Only the lines from the first one through the line with "PRINTS.append((np.concatenate([t[0] for t" should be printed, exactly as they appear.

═══ Recorded information ═══

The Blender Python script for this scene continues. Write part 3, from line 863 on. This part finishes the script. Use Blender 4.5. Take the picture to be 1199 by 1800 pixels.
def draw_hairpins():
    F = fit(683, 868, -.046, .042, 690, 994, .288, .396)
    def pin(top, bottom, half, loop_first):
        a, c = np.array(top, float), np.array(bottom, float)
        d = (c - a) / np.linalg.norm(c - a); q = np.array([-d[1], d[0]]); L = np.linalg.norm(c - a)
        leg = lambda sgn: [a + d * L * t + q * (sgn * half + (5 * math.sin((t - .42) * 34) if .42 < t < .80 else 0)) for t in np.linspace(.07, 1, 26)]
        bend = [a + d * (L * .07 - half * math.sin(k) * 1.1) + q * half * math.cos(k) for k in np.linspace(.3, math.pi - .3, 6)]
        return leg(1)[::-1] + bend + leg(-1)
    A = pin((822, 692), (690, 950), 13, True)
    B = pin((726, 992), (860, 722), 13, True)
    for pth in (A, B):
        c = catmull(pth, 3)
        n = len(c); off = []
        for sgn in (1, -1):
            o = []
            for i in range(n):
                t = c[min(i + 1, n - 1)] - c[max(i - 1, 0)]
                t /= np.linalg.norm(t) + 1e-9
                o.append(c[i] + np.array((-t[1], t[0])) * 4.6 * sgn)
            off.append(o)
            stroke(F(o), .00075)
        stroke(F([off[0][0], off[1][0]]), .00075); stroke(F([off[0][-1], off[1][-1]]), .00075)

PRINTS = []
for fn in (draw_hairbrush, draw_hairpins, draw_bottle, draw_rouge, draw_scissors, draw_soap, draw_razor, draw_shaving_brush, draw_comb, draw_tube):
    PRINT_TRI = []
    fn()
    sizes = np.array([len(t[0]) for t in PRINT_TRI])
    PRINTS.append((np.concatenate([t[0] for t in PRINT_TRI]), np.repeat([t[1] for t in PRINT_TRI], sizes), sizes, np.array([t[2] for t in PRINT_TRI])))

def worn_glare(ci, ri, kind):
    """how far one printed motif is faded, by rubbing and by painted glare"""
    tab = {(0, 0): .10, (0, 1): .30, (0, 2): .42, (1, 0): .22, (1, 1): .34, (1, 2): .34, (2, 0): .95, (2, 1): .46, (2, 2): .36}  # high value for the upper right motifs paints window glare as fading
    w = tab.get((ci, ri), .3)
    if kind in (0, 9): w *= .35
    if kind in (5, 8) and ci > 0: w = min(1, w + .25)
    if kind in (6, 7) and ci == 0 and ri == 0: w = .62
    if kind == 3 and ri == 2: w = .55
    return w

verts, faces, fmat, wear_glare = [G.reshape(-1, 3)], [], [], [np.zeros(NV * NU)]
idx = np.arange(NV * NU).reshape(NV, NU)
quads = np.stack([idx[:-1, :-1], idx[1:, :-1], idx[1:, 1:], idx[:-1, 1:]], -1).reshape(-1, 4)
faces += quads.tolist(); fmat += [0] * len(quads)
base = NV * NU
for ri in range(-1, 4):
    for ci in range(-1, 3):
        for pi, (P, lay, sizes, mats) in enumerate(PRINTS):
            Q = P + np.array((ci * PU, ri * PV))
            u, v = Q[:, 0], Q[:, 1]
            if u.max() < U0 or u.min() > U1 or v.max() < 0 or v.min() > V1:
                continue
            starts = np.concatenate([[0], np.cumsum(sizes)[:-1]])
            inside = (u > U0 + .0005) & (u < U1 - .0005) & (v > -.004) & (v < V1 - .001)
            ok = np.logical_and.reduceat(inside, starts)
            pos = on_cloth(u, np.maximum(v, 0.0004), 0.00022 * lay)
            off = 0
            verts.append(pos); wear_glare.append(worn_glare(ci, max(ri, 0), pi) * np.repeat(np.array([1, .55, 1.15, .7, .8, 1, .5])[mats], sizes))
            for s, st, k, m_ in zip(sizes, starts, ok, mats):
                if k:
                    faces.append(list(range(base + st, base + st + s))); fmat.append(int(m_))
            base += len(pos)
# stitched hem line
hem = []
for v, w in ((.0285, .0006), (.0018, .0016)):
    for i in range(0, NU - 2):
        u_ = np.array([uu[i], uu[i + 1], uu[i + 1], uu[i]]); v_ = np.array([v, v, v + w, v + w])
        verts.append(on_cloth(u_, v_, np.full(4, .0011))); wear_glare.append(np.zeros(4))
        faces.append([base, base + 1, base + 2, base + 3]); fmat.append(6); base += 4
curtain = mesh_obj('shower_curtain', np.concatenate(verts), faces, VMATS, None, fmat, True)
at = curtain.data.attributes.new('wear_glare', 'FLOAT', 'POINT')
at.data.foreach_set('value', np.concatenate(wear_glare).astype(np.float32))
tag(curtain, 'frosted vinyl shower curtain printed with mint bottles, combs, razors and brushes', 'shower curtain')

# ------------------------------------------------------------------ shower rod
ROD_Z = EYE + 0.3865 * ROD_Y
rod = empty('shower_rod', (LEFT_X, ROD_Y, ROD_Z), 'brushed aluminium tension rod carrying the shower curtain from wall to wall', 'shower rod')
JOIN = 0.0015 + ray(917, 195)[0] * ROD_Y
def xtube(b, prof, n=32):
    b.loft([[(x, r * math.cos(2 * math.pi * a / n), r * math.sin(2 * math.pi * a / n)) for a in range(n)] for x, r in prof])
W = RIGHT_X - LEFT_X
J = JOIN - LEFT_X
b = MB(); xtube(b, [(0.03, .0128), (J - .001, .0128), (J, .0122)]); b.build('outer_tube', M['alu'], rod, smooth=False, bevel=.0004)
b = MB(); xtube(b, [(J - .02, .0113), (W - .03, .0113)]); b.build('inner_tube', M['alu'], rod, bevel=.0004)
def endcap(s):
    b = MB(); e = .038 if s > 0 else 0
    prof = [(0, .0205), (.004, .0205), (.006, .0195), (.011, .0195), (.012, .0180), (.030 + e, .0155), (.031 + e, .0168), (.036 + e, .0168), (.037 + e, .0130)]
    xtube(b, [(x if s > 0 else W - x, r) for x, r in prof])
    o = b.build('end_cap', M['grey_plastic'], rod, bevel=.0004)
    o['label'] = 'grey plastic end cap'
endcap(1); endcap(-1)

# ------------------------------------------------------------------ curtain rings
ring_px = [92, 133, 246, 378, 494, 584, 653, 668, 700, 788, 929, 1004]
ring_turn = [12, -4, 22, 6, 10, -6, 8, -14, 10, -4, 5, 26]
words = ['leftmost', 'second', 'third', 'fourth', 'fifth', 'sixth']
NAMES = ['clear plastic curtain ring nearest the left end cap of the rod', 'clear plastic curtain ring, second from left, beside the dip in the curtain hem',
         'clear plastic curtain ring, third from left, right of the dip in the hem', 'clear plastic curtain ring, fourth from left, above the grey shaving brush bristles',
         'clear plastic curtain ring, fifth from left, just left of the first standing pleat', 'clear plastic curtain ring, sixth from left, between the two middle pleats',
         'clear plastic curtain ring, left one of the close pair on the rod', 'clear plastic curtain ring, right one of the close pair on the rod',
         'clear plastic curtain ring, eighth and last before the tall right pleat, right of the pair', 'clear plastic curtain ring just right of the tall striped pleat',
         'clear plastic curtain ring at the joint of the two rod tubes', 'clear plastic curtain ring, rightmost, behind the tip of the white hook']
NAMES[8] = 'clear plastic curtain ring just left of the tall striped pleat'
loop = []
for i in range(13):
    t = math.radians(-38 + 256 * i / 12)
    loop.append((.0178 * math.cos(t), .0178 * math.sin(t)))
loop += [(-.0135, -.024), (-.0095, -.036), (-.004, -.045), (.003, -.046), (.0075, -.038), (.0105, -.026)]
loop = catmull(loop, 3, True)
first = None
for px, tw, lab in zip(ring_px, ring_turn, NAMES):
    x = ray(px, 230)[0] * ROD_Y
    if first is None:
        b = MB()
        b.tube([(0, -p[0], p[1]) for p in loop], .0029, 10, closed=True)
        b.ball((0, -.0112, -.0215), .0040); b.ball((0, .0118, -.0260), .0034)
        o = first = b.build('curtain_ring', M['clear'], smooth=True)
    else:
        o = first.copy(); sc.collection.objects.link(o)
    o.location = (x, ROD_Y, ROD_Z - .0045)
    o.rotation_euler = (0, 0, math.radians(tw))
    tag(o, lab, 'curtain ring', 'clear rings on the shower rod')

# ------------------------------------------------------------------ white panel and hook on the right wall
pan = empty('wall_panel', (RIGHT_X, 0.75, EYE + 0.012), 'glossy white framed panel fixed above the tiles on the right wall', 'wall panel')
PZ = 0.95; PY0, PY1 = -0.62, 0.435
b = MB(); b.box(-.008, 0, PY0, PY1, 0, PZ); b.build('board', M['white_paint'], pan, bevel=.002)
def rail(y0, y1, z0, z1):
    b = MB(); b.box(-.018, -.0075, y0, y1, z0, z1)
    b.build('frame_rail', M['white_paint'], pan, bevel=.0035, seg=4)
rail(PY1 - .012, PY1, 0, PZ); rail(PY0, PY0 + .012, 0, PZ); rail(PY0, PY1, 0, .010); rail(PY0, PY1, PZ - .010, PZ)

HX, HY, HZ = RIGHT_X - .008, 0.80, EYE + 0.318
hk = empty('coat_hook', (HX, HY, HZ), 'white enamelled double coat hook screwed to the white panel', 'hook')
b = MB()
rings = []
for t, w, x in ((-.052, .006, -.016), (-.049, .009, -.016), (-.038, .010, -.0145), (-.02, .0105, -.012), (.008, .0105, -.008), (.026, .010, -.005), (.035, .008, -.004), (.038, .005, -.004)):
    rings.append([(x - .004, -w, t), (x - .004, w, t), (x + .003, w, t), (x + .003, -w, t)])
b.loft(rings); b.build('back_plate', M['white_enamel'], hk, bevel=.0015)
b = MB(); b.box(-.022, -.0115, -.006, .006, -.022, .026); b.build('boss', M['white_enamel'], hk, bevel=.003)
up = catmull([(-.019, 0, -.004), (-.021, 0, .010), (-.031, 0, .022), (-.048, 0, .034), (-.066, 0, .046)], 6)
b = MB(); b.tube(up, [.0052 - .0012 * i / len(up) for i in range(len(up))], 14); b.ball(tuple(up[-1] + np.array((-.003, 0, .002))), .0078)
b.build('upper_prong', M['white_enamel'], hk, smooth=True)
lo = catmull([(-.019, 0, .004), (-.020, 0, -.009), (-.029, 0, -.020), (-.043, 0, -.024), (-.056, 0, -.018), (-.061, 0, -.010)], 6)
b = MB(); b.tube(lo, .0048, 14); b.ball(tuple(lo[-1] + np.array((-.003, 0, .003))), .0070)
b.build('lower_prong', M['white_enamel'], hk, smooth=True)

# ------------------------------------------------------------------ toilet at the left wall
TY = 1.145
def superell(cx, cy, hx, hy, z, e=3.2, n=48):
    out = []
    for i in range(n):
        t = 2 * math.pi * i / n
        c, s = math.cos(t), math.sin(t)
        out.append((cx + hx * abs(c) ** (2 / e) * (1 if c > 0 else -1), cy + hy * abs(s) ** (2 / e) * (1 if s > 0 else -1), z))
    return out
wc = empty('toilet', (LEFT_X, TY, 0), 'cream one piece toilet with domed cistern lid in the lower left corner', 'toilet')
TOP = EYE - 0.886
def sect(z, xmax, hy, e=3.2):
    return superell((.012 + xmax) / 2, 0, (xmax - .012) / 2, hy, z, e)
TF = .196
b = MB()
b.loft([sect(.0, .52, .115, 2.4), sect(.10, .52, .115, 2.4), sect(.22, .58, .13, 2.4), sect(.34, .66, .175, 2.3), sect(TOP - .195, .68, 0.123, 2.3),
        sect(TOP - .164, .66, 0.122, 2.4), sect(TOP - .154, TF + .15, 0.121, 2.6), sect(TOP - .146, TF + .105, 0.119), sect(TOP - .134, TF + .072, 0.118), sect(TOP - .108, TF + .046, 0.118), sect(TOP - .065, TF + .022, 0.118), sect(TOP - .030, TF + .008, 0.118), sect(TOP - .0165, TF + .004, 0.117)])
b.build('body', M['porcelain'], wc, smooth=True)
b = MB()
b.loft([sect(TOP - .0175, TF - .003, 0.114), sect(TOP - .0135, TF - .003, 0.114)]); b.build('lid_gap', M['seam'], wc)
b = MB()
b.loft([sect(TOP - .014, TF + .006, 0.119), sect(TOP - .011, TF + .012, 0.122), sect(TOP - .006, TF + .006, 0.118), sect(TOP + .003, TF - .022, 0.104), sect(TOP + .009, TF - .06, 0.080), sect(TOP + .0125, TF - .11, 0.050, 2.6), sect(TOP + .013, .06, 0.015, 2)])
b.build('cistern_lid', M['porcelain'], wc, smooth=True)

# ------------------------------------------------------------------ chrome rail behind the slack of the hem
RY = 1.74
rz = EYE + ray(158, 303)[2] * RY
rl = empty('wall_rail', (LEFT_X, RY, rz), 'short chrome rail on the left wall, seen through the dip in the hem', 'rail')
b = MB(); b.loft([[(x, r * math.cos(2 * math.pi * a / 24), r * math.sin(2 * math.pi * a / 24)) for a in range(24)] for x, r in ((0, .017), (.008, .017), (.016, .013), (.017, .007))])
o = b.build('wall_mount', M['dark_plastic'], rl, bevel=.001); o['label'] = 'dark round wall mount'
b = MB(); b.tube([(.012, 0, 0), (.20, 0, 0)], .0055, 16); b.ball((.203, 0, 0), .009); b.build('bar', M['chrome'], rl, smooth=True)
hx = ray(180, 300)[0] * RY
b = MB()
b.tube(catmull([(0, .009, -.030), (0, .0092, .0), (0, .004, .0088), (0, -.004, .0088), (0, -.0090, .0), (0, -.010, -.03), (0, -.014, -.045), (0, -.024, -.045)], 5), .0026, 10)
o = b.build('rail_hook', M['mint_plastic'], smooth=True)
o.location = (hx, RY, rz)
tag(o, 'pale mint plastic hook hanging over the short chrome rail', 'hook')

═══

### Full answer
The Blender Python script for this scene continues. Write part 3, from line 863 on. This part finishes the script. Use Blender 4.5. Take the picture to be 1199 by 1800 pixels.
def draw_hairpins():
    F = fit(683, 868, -.046, .042, 690, 994, .288, .396)
    def pin(top, bottom, half, loop_first):
        a, c = np.array(top, float), np.array(bottom, float)
        d = (c - a) / np.linalg.norm(c - a); q = np.array([-d[1], d[0]]); L = np.linalg.norm(c - a)
        leg = lambda sgn: [a + d * L * t + q * (sgn * half + (5 * math.sin((t - .42) * 34) if .42 < t < .80 else 0)) for t in np.linspace(.07, 1, 26)]
        bend = [a + d * (L * .07 - half * math.sin(k) * 1.1) + q * half * math.cos(k) for k in np.linspace(.3, math.pi - .3, 6)]
        return leg(1)[::-1] + bend + leg(-1)
    A = pin((822, 692), (690, 950), 13, True)
    B = pin((726, 992), (860, 722), 13, True)
    for pth in (A, B):
        c = catmull(pth, 3)
        n = len(c); off = []
        for sgn in (1, -1):
            o = []
            for i in range(n):
                t = c[min(i + 1, n - 1)] - c[max(i - 1, 0)]
                t /= np.linalg.norm(t) + 1e-9
                o.append(c[i] + np.array((-t[1], t[0])) * 4.6 * sgn)
            off.append(o)
            stroke(F(o), .00075)
        stroke(F([off[0][0], off[1][0]]), .00075); stroke(F([off[0][-1], off[1][-1]]), .00075)

PRINTS = []
for fn in (draw_hairbrush, draw_hairpins, draw_bottle, draw_rouge, draw_scissors, draw_soap, draw_razor, draw_shaving_brush, draw_comb, draw_tube):
    PRINT_TRI = []
    fn()
    sizes = np.array([len(t[0]) for t in PRINT_TRI])
    PRINTS.append((np.concatenate([t[0] for t in PRINT_TRI]), np.repeat([t[1] for t in PRINT_TRI], sizes), sizes, np.array([t[2] for t in PRINT_TRI])))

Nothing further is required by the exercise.